Andre Luiz Santiago Eleuterio
Entre o toque e o código
Como a era transdigital amplia nossas experiências sem apagar o passado
Como a era transdigital pode ampliar nossa percepção do presente sem apagar a memória do que fomos
Assisti recentemente a uma palestra do professor mineiro Saulo Carrilho, especialista em Marketing Digital. A princípio, esperava uma conversa técnica, talvez até previsível. Mas me surpreendi. Ele falava sobre o conceito de “transdigital” não como um termo da moda, mas como um novo modo de viver: um tempo em que o físico, o digital e o simbólico coexistem, fundem-se e atravessam a nossa experiência cotidiana.
A palestra terminou, mas a ideia ficou ecoando. Fui dormir com a sensação de que estamos caminhando para o futuro mas às vezes, sem perceber, deixando o passado cair da mochila. Lembrei da praça onde cresci. Dos bancos de cimento quente no fim da tarde. Das conversas sem wi-fi, sem pressa, sem interrupção. E comecei a pensar se a tal era transdigital nos aproxima da vida ou se nos afasta daquilo que ainda pulsa dentro da gente.
Vivemos tempos em que a realidade se desdobra em camadas quase imperceptíveis. Um banco de praça ainda pode ser apenas um banco, mas também pode conter um QR code que revela histórias escondidas sob a madeira gasta. A fachada de uma igreja antiga pode ser lida por um aplicativo que a recria em 3D, com cor, som e movimento. Entramos, sem perceber, numa era transdigital um tempo em que o físico, o digital e o simbólico não se opõem, mas se entrelaçam, se atravessam, se ampliam mutuamente.
O transdigital não é apenas o que fazemos com a tecnologia, mas como ela se funde ao nosso modo de viver, de sentir, de lembrar. Ele não substitui a matéria, mas a ressignifica. É possível caminhar pelas mesmas ruas da infância, mas agora com um dispositivo no bolso que reconta a história daquele lugar com novas narrativas, sobrepostas àquelas que guardamos na memória. A cidade ganha camadas: a visível, a digital e a sensível. É como se tudo estivesse simultaneamente presente o que é, o que foi e o que poderia ser.
Ainda assim, há algo de essencial que não pode se perder. Porque, mesmo nessa experiência expandida, há uma saudade que resiste: a da velha praça, do prédio onde a avó morava, das conversas ao vivo, sem notificações interrompendo os silêncios. Saudade de quando o tempo parecia se mover mais devagar, e as lembranças se construíam no corpo, no cheiro das folhas, no calor das pedras ao entardecer. O transdigital, quando bem compreendido, não precisa apagar isso pelo contrário, pode ser uma forma de eternizar.

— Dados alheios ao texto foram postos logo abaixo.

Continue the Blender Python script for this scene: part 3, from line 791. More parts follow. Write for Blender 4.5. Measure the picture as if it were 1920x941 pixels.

Hoje, a cultura se distribui entre o presencial e o remoto, entre o olho no olho e o avatar. Podemos visitar o museu da nossa cidade por realidade aumentada, mas ele só tem sentido porque um dia existiu com cheiro de madeira encerada e ranger de portas antigas. Um festival pode ser ao mesmo tempo presencial e interativo online e isso não o torna menos real, apenas mais complexo.
A subjetividade também mudou. Somos, hoje, quem somos aqui, mas também quem mostramos ser nos perfis, nos stories, nos registros em nuvem. Mas será que ainda sabemos desligar o celular para ouvir o som da praça ao fim da tarde? Será que ainda olhamos o céu com a mesma atenção com que olhamos uma notificação?
O transdigital nos exige um tipo de presença nova. Um estar em muitos lugares ao mesmo tempo, sem perder o enraizamento. A cidade vive também dentro de nós, com suas esquinas, suas ausências, seus ecos. É possível entrar num espaço imersivo que recria a infância em 3D mas é preciso lembrar que a emoção que sentimos ali não vem só da imagem, vem da memória afetiva que carregamos.
Talvez a maior sabedoria dos nossos dias seja essa: permitir que o digital nos leve adiante, sem nos desconectar do chão onde tudo começou. Visitar a velha praça com um app de geolocalização é válido mas sentar ali, ouvir os passarinhos e deixar o tempo passar sem postar nada é insubstituível.
Porque o futuro transdigital não é escolher entre o ontem e o amanhã. É lembrar que o humano, de verdade, ainda se sente com o corpo inteiro. E isso, nem o mais sofisticado algoritmo poderá substituir.